Stimulus vs. Response
Many years ago, when I started my first advertising job at J. Walter Thompson, the first thing my boss taught me is the difference between stimulus and response. When you walk around and look at the average advertising in a train station or on billboards, very often you’ll notice that the folks who made the ads didn’t understand the difference. They bluntly state the response they want to elicit from you (how they want you to feel and what they want you to do) and hope that you’ll simply agree – and do what you’re told. This is clearly not the way it works. Imagine if Starbucks – who very much want you to feel that their stores are an Oasis and a Daily Ritual You’re Addicted to – printed those very words on a cup or in a store. You’d laugh at them. Or balk at it. Or just tell them (in your heart) to piss off. People want to come their own conclusions, not simply to be told where they should go.
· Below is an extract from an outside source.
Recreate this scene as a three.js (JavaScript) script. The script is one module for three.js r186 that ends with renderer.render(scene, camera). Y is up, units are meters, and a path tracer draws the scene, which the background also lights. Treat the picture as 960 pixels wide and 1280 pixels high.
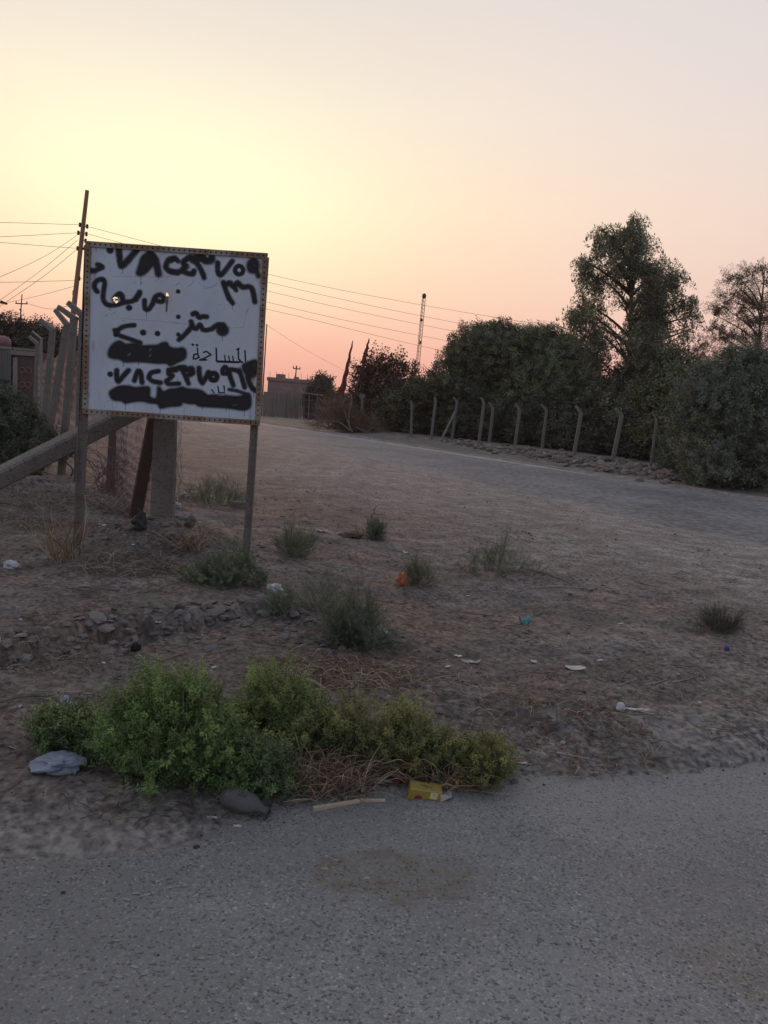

Finding the right stimulus to elicit the response you want is a tricky thing, both an art and a science. It is behavioural psychology, in a sense. A great campaign nails the insight and delivers the stimulus in just the right way. The old and iconic Volkswagen campaign from the 1960s, while it wanted you to love the car and buy it, declared that the Beetle was the “oddest looking car on the road.” To anyone in the 60s looking to feel like an Individual who makes his own decisions, this was exactly the right stimulus to get them to embrace the car. The famous Michelin campaign with the cute babies sitting on tires stated that “Because so much is riding on your tires” – and elicited the purchase response from millions. Indeed, if your tires aren’t good quality, you and your loved ones are in peril. It elicited the protective impulse, brilliantly.
So, next time you want your girlfriend, boyfriend or spouse to agree to something that’s a bit of a hard sell, ask yourself: What is the stimulus that will elicit the desired response? It must be insightful. And it must be authentic (or she’ll see right through it).